# [OBJECTIVE]
Extract from the listing each line in which the word "that" appears.

# [STORED DATA]
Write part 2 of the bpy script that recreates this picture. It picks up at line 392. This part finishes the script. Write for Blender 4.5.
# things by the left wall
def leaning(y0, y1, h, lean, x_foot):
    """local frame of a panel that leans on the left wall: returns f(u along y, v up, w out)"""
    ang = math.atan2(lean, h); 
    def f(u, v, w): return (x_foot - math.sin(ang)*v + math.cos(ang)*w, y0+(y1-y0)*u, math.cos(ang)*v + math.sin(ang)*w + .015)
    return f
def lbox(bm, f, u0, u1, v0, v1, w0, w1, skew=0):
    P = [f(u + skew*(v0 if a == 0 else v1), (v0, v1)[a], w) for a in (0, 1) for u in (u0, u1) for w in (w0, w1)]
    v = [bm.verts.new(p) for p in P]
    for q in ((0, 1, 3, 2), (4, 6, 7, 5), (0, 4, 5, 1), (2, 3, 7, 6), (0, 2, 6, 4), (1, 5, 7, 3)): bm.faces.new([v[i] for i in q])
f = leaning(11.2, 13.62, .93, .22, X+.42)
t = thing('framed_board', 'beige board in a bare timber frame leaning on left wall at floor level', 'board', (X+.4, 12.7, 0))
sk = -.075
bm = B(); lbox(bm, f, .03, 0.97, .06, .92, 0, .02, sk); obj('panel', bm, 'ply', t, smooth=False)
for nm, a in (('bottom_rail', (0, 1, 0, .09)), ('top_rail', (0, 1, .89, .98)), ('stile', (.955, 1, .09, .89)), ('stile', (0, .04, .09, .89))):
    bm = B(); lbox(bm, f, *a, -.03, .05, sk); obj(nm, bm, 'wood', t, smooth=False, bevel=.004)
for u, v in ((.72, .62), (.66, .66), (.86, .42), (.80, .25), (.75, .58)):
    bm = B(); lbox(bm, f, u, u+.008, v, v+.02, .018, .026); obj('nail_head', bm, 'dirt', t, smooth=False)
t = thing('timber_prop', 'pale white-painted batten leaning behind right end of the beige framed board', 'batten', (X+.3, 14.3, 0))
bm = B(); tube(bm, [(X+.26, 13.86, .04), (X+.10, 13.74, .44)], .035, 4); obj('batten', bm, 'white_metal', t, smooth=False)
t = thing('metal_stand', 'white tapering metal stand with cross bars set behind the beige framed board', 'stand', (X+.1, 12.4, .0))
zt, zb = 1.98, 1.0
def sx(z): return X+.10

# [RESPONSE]
Write part 2 of the bpy script that recreates this picture. It picks up at line 392. This part finishes the script. Write for Blender 4.5.
    """local frame of a panel that leans on the left wall: returns f(u along y, v up, w out)"""